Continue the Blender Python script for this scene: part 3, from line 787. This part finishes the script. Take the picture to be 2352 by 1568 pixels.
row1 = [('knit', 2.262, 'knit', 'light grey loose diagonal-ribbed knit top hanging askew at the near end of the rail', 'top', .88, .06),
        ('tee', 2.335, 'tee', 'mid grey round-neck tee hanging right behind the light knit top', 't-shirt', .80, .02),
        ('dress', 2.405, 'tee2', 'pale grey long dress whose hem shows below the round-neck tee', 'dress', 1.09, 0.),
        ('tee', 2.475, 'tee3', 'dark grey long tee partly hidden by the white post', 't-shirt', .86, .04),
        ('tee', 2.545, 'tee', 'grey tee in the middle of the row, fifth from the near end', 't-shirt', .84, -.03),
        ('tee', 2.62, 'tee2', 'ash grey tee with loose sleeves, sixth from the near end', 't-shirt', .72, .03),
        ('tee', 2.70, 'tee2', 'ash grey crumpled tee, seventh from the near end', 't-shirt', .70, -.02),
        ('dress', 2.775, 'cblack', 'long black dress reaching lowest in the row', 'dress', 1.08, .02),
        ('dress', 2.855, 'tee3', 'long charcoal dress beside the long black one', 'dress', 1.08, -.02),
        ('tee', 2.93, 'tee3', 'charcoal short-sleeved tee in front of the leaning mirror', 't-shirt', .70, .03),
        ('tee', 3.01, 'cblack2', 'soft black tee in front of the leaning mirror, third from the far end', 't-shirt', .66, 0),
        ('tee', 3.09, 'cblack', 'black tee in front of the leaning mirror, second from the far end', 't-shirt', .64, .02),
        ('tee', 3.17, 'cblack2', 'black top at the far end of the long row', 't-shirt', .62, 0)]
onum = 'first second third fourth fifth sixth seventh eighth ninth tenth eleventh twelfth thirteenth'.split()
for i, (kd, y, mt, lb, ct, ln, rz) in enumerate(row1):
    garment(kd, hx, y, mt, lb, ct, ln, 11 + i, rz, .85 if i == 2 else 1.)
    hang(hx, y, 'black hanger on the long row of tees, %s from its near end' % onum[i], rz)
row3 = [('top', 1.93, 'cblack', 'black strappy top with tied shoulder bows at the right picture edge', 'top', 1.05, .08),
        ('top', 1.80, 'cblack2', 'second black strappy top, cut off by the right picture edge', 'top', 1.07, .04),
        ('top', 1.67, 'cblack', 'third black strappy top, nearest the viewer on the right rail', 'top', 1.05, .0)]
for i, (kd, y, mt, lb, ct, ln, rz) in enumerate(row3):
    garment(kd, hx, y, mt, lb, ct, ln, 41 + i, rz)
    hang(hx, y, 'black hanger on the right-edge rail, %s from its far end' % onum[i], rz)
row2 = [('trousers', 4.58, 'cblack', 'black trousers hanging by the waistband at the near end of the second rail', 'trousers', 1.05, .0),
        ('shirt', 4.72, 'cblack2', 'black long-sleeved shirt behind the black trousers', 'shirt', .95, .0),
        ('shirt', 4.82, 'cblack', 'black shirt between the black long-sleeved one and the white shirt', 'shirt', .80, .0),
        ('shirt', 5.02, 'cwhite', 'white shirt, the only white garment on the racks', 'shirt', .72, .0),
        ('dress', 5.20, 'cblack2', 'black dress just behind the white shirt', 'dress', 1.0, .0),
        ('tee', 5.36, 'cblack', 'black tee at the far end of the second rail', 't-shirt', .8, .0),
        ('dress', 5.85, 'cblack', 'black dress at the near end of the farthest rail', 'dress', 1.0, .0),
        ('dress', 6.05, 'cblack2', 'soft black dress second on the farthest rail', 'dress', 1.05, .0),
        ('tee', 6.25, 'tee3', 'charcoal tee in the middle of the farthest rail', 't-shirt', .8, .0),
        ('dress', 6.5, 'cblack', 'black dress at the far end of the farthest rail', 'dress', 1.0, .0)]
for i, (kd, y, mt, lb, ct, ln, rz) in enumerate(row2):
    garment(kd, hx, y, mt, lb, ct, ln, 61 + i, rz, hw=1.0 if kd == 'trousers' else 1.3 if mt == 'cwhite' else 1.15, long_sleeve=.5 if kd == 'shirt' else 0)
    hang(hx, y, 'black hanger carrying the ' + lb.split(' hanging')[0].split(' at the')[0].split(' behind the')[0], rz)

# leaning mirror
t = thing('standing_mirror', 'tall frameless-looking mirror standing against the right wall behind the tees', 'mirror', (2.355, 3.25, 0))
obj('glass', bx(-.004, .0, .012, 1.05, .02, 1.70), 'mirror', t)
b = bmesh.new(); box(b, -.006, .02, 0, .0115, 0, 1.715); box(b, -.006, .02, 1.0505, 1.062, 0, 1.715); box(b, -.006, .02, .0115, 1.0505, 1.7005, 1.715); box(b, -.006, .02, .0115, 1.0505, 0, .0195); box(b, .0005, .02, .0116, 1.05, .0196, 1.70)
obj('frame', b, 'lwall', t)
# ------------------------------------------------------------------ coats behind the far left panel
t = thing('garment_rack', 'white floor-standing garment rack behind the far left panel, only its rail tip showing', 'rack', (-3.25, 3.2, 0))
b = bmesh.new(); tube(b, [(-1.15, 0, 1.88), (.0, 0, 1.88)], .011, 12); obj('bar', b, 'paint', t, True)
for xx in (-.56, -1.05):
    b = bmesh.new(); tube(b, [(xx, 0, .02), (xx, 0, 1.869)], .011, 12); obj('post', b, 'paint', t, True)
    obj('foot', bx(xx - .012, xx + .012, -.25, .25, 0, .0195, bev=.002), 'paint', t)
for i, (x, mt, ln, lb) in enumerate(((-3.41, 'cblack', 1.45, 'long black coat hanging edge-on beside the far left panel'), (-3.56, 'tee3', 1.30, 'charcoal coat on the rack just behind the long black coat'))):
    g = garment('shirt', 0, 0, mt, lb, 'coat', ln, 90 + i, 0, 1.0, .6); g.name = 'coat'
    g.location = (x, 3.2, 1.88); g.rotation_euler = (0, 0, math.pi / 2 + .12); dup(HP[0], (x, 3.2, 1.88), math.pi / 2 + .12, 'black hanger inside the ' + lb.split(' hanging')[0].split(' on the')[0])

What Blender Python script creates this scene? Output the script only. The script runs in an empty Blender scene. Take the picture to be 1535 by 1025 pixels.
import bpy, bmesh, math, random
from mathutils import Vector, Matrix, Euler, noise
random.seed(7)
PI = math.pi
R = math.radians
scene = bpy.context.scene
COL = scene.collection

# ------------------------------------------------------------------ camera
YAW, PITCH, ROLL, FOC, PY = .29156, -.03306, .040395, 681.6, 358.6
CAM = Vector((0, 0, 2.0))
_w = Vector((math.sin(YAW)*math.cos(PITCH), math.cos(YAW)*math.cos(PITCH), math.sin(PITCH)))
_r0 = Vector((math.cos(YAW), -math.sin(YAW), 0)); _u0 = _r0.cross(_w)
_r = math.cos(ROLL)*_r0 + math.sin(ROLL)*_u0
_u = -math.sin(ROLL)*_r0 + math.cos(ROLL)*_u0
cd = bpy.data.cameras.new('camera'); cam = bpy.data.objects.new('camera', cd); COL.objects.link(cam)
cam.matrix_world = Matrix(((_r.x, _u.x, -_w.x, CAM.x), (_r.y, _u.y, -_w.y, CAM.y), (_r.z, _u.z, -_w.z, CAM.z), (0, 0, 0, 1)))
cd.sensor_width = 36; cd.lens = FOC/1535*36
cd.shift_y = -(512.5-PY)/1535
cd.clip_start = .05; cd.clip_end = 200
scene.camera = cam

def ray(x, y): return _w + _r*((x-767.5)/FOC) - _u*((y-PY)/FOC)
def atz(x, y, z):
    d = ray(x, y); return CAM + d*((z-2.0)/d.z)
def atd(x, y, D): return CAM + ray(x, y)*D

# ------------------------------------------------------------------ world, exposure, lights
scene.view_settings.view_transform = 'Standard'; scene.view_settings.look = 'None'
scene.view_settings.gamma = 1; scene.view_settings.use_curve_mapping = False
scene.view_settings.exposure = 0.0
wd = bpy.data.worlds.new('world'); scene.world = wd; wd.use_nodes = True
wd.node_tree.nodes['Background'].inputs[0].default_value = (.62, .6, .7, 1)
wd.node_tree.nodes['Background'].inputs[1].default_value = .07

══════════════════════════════

Take the line that contains "What Blender Python", the line that contains "COL = scene.collection", and all lines between, and give them again exactly; include no other line.

### Complete answer
What Blender Python script creates this scene? Output the script only. The script runs in an empty Blender scene. Take the picture to be 1535 by 1025 pixels.
import bpy, bmesh, math, random
from mathutils import Vector, Matrix, Euler, noise
random.seed(7)
PI = math.pi
R = math.radians
scene = bpy.context.scene
COL = scene.collection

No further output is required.